Yo vivo en el otro extremo de la moda que son los
pasillos de la marca Tex, en el Carrefour. Tan lejos de Gucci como del cielo
prometido. En el Carrefour encuentro lo que necesito para vestir dignamente y
no me sonrojo. Así luego me sobra para entrar un ratito en la librería. El
problema es cuando quiero ponerme guapo -tan guapo como doy de mí, claro- y necesito
trascender las camisas Tex sin tener que llegar a las camisas de Tom Ford. Un
dilema. Una tierra de nadie extensísima y llena de incertidumbres. Esos
pasillos ignotos del centro comercial, abarrotados de tiendas con ropa.
Y luego está la película
de Ridley Scott, que es a lo que veníamos, y que no habla realmente del mundo
de la moda -que menos mal- sino del ascenso y caída de Patrizia Reggiani, que
es de esas mujeres que antes salían mucho en las películas, y en la vida real,
pero ahora ya no.
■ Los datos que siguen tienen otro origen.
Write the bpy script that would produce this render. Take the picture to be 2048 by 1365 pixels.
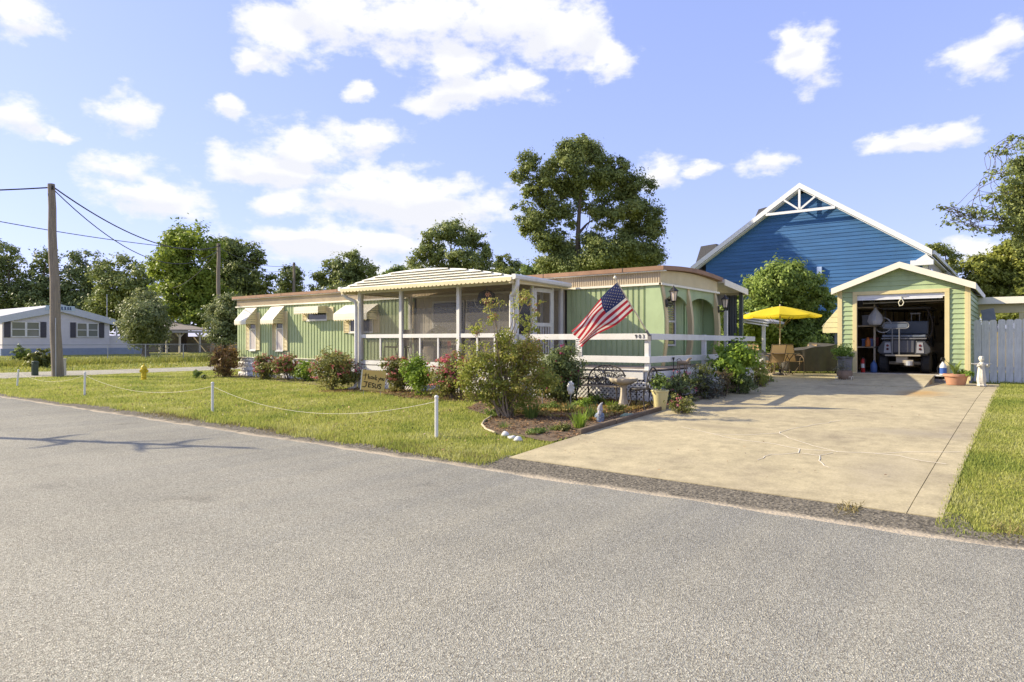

Leo que “La casa Gucci” -además de las críticas que se merece
por ser algo lenta y un poco tontaina- ha recibido algún varapalo porque dicen que
se demoniza una vez más al personaje femenino. Y sí, es verdad: Patrizia Reggiani -luego
ya Gucci- es una trepa que utiliza sus encantos para seducir al más rico de
la fiesta y luego manipularle a su antojo. Haberlas haylas, desde luego. Y las
hubo. Y las habrá. Pero un retrato particular no tiene por qué ser un retrato
genérico. En esta película, además, nadie sale bien parado.